Thank you for your reply. Is
Thank you for your reply.
Is it safe to say that Google's tracking tracks user interaction more accurately? Or, is there the possibility that Google misses some types of actual transactions in the process due to this method?
There are a bunch of ways to track what visitors are doing.
Google's tracking does a pretty decent job (actually for our purposes, a great job) at tracking where users click (so long as they are links to internal links - you have to do some setup work if you want it to track outgoing links). It won't necessarily track everything (like bots as they do not enable javascript or users that have javascript disabled). You can use software like awstats or webalizer to log anything requested on your site as they look at your site's log files (though it will track bots and they may not be what you are after). You can find a fairly decent discussion on usage of Google Analytics / AWStats at http://www.webmasterworld.com/analytics/3227679.htm (though the article is a little old ;))

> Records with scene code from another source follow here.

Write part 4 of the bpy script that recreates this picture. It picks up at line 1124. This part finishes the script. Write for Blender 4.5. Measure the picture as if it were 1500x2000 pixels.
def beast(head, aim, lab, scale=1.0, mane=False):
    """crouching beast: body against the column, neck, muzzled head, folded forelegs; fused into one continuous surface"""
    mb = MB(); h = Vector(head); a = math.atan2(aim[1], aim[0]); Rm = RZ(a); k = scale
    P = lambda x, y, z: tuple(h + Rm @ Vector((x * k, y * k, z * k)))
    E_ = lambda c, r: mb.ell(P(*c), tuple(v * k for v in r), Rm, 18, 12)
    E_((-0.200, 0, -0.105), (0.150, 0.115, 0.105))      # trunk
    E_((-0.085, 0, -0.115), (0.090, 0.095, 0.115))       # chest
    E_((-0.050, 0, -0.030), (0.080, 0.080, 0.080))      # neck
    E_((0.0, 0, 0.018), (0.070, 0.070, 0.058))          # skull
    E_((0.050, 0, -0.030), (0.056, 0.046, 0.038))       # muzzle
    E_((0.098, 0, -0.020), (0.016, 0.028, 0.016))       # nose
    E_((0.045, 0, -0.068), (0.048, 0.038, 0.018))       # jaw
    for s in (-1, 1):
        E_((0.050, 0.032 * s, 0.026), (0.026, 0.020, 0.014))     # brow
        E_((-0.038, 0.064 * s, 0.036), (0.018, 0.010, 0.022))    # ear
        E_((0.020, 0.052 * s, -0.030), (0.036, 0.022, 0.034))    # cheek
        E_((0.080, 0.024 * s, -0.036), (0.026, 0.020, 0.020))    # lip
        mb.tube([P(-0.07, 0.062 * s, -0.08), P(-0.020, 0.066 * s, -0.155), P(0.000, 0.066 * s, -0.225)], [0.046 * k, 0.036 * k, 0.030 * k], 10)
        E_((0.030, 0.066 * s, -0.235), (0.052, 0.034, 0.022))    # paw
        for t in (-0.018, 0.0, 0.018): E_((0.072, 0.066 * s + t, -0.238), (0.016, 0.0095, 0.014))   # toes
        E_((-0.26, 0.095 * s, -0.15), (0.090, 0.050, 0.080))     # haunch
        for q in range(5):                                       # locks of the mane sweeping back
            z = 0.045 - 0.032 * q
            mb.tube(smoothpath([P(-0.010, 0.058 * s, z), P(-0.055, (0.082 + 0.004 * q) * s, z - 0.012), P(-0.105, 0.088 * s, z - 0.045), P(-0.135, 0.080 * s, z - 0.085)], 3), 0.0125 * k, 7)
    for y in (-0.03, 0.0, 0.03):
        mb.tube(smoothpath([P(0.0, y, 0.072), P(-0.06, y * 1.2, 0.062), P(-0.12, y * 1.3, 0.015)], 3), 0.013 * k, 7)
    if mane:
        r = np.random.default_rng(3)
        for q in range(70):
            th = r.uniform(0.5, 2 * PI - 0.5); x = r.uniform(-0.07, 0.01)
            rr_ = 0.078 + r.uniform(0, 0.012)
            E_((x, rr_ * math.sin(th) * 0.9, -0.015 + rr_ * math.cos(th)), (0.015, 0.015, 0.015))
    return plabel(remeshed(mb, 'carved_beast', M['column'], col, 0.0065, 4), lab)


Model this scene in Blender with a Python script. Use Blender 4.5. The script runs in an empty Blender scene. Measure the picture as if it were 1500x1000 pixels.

At our workplace, we have been experimenting with the click_heatmap module to see where users click on our pages (for now, only testing against the home page of our IT website). We have seen some interesting results about content users absolutely don't click for and links users click to. Its also helped us gauge on likely areas that users do not bother reading (so the site will be going through some fair revisions down the line).
Thank you for your reply.
I'll definitely look into your suggestion further.